Ovviamente c’è l’importanza che questi mercati hanno nella più ampia agenda dell’islam politico e dell’attrarre le nazioni verso il medio oriente, e non più allontanarle”.
Due giorni fa il grande sceicco Ahmed al Tayyeb del centro di Teologia di al Azhar del Cairo, ovvero la voce più ascoltata e influente in tutta la comunità musulmana mondiale, ha annunciato che la bozza di legge sull’indipendenza dell’università islamica dallo stato egiziano è pronta. Al Azhar non sarà più economicamente e amministrativamente dipendente dal governo: si tratta di una rivoluzione copernicana nel mondo islamico, il ribaltamento di quello che aveva fatto Gamal Abdel Nasser – che l’aveva voluta porre sotto lo stretto controllo del governo. Non è detto che l’indipendenza sposterà al Azhar verso posizioni più estremiste.
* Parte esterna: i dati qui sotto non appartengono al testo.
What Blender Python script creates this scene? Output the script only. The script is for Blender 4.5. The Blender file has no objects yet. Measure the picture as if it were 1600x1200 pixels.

Al Tayyeb è da sempre in lotta contro i salafiti, che lo accusano di essere un “impiegato di Mubarak” – e tecnicamente non hanno torto, essendo stato nominato dall’ex presidente e pagato con uno stipendio pubblico – e che vorrebbero si esponesse con un islam più genuino, se non più aggressivo. Ma è ovvio che sul lungo termine lo sganciamento del centro di Teologia più influente dal governo apre le porte al rischio di una deriva. Al Azhar potrebbe cominciare a dire – con la stessa forza di una legge per i fedeli – quello che la Fratellanza musulmana, largamente maggioritaria nel prossimo Parlamento ma impastoiata dall’obbligo di non spaventare l’opinione pubblica, non potrà più sostenere.